Esta situación, evidentemente, se produjo por dos motivos. Primero, porque el Gobierno —o más bien los partidos de izquierdas que integraban el Frente Popular— no quería entregar su importante cuota de poder a los militares, incluso a los de su propio bando, ya que el estado de alarma permitía ejercer el poder al Gobierno con igual o más autoridad que el que habría tenido por medio del estado de guerra. Ningún régimen político puede funcionar legítimamente si la oposición rompe las reglas del juego y, menos aún, si el que las rompe es el propio Gobierno desde el poder.

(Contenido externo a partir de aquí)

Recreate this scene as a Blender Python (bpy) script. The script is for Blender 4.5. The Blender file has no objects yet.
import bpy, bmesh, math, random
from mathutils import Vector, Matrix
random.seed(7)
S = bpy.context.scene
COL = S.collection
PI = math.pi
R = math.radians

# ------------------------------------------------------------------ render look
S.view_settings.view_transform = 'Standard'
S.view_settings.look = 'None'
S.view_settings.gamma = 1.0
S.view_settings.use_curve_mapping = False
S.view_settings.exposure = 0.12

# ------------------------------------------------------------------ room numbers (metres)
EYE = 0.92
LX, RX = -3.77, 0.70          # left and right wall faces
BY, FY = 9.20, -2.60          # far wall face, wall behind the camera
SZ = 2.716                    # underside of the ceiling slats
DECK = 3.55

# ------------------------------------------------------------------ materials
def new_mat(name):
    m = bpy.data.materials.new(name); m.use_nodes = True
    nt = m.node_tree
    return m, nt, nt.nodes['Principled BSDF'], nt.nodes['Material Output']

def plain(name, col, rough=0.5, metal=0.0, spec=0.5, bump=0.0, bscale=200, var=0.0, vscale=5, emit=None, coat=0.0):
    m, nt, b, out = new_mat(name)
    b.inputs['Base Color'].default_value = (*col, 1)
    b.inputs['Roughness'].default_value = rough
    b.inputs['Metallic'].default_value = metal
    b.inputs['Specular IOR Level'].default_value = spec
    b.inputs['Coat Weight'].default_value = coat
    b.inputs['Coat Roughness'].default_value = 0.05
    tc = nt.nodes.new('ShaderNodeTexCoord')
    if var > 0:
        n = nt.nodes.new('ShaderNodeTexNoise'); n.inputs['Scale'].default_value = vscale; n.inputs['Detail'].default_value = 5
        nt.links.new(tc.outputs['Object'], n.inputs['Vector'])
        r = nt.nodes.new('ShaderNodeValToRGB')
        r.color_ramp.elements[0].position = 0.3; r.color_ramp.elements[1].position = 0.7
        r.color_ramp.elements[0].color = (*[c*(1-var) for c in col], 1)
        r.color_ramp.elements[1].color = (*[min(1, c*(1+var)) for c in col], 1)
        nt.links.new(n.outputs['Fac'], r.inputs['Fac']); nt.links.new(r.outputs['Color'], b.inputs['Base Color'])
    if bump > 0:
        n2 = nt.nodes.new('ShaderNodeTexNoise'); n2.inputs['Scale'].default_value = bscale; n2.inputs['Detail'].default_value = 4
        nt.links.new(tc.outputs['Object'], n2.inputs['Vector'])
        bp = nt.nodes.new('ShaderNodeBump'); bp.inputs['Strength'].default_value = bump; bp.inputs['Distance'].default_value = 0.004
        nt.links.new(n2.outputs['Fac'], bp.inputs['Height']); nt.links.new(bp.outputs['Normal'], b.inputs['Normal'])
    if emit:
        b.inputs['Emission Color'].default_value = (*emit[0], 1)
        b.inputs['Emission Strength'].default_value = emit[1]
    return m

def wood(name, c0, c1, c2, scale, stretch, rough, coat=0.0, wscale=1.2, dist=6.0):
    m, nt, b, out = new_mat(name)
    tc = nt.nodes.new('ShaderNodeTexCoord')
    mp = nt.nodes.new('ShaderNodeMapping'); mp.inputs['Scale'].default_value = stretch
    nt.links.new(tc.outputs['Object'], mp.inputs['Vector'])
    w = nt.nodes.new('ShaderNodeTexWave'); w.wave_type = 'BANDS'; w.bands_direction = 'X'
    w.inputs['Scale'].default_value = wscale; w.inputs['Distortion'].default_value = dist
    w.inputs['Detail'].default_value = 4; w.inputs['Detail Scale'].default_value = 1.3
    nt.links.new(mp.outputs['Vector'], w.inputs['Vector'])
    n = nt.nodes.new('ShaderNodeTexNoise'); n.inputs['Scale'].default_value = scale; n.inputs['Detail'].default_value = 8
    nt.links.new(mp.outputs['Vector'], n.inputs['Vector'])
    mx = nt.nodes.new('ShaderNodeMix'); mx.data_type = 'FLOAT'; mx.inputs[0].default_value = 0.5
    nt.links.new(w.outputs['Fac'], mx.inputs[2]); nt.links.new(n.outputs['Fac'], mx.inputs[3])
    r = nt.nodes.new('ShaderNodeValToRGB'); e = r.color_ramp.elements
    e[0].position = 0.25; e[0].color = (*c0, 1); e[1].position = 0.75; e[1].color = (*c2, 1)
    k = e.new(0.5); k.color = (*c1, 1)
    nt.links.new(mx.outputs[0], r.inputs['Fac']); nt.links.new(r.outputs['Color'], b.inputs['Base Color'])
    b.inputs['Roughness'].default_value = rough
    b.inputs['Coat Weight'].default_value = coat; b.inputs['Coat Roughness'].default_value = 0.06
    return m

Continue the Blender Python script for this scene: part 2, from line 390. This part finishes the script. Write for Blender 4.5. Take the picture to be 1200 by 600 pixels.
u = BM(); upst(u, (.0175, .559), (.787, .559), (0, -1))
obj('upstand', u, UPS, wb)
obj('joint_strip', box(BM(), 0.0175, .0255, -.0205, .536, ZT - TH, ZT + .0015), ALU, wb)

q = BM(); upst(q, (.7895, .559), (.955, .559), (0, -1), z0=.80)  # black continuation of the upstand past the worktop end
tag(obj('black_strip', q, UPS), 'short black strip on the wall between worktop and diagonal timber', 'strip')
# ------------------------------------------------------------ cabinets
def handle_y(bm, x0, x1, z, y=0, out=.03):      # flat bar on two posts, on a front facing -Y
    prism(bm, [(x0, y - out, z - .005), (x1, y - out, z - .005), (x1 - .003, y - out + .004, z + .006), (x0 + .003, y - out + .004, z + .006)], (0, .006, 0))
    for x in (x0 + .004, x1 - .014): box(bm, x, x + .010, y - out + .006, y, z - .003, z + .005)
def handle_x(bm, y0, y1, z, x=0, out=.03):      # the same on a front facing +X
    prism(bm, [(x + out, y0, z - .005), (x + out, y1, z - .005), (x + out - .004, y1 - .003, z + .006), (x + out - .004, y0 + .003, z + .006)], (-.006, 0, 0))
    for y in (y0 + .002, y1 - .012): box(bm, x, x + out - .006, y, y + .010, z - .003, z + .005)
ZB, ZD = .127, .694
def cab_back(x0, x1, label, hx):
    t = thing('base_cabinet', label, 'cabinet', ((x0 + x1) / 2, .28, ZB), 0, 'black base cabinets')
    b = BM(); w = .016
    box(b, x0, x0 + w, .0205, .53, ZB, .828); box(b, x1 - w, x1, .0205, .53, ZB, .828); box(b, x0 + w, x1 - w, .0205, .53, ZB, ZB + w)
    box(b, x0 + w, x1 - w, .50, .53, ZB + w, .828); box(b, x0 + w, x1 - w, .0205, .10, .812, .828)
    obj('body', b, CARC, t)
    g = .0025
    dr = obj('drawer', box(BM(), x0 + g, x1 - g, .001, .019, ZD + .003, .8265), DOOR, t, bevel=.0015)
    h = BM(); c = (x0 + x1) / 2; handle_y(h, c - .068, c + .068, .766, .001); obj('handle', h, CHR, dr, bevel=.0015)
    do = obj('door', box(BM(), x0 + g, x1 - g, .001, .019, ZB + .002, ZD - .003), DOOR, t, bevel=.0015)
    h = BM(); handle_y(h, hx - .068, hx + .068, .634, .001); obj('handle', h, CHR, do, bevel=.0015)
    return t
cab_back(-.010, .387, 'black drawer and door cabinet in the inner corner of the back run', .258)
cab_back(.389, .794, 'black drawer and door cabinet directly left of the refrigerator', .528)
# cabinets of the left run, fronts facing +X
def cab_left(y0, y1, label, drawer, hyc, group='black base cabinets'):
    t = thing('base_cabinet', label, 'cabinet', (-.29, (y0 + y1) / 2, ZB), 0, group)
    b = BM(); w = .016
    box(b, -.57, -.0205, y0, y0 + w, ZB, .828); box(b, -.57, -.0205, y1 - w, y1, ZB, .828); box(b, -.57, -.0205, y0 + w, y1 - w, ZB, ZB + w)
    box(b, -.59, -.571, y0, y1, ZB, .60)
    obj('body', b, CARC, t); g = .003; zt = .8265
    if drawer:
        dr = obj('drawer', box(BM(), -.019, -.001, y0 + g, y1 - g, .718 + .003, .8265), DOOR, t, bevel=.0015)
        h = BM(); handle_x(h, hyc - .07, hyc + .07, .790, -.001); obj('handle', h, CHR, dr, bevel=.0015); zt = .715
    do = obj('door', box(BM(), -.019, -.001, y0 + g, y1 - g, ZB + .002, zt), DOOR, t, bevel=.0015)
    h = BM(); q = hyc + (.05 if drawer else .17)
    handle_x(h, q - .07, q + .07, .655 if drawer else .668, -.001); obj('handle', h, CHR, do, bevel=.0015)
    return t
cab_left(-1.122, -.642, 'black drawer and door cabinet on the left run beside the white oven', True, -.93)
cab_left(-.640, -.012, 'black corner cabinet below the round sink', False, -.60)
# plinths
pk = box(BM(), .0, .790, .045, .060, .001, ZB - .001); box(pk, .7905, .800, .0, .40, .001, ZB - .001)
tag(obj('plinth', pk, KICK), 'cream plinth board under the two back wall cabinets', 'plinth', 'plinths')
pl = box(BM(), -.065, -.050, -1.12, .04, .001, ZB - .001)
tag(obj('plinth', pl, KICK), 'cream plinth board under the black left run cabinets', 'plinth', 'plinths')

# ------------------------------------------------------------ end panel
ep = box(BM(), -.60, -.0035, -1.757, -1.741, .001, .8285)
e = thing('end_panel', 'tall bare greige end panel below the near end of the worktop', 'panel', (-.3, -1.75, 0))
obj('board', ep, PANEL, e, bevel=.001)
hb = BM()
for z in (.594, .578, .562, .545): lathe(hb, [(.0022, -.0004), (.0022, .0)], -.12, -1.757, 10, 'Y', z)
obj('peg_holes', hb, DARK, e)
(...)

La dictadura de los partidos políticos de izquierdas, únicos y verdaderos dueños de la situación en 1936, llevó al auge de idearios contrarios a los regímenes que, bajo la apariencia formal de democracia, se habían convertido en dictaduras partitocráticas al servicio de las directrices del amigo de Moscú. Así, la minúscula Falange lanzaba un mensaje antidemocrático, pero que en realidad sólo era contrario a la dictadura de los partidos que se habían posesionado del Parlamento español y, con él, de la República. Decían los fascistas españoles:
[...] todos nacemos en una familia, vivimos en un municipio, trabajamos en un oficio o profesión. Pero nadie vive en un partido político. El partido político es una cosa artificial que nos une a gentes de otros municipios y de otros oficios con los que no tenemos nada en común, y nos separa de nuestros convecinos y de nuestros compañeros de trabajo, que es con quienes de veras convivimos.